Computer games and film adaptations of graphic novels like Spiderman and Sin City have given a new lease of life to the cartoonist's art. Steve Pratt talks to a woman who prefers to explain things in strip form.

SUZY Varty was brought up to understand that comics were trash and a lesser form of literature. As a professional cartoonist, she's out to disprove that and seems to be making headway.

"I'm now asked to go into schools where boys have difficulty with literacy and do comic workshops," she says. "You can learn how to create a basic character and develop quite quickly. Then you can slip in a story, so it's a big turnaround. In schools, teachers are desperate to get boys to read. Comics are a good way in, but very under-utilised as a medium. The other great misnomer about comics is that they have to be funny. Even British comics are often about issues. I did a comic about contraceptives with young women on the Meadowell Estate."

Varty points to an American Pentagon study in the 1990s to find ways of getting information across to less well-educated servicemen. "They tried a variety of ways to get messages across. They found that with text with pictures, like comics, the information sank in. It was 'how to' stuff, like how to put your rifle together," she says.

These days cartoonists like Varty are more likely to be classified as writers, someone who writes through drawings. This is reflected in the third Orange Young Writers' Festival in the North-East, which enables young people to work with professional writers.

Varty joins professional writers, poets, playwrights, a visual artist, a performance poet and a magazine editor in running workshops across the region this summer, organised by New Writing North. She'll be working with Charles Fernyhough on a workshop called Way Beyond Words. "I did suggest we might do a three-frame strip which is quite a common form of cartoon. Because you have three frames, you still need a story and characters and situation. It's a bit like a three-minute pop song," says Varty, who comes from Gateshead.

The bid for cartoonists to achieve respectability is being helped by the rise in the popularity of graphic novels and film adaptations like Sin City.

"It helps bring comics into literature and it's a really interesting way of working with words and pictures. You have to still have a narrative and character development, but the drawing makes up for the description," she says.

"Bookshops don't know what to do with comics, where to display them, and graphic novels are helping them get a handle on that."

The other difficulty under which cartoonists labour is the perception that comics are a child's thing, specifically aimed at boys. The advent of teenage and women's magazines resulted in girls turning away from comics, but now youngsters have moved on to video games and animation, through TV and film cartoon series.

Varty, though, still finds herself in a male-dominated world. "Women cartoonists had a bit of a golden age in the 1980s really. I have a friend who published underground comics and started a women's comic in London," she says. "There are women in comics now but fewer and fewer. It's a very male world. With the exception of Wonder Woman, there aren't any female characters to relate to."

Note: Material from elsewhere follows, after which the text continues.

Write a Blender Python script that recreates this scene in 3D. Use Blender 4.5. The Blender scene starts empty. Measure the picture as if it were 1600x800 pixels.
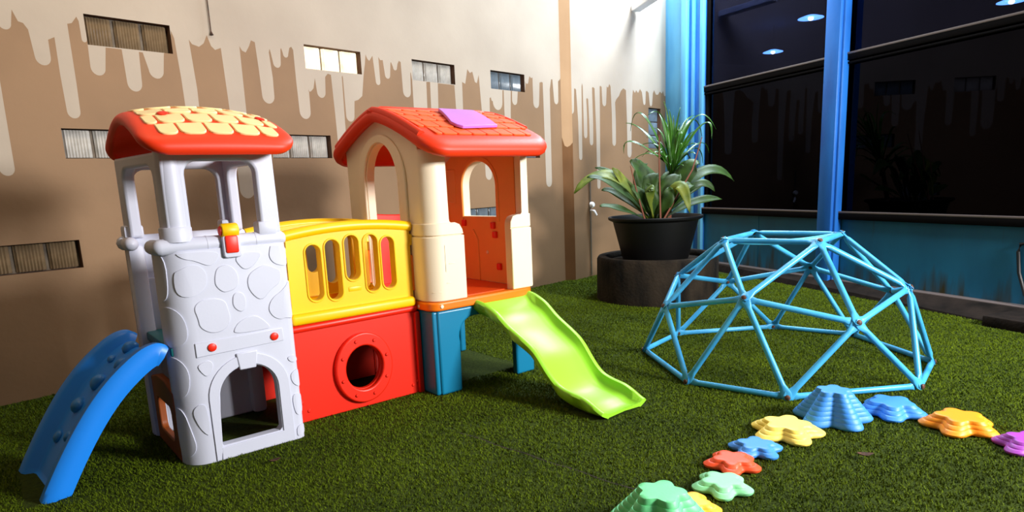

Workshops with young people, including this summer scheme from New Writing North, are one way of finding the cartoonists of the future. "There are people actively seeking out new talent but this new breed is going to have to be prepared to work abroad," she warns.

The North-East is the home of one of the country's most famous and successful comics, Viz. "They're very much a thing on their own, but there are quite a few cartoonists in the region," says Varty. "We're even allowed into the North-East Association of Illustrators."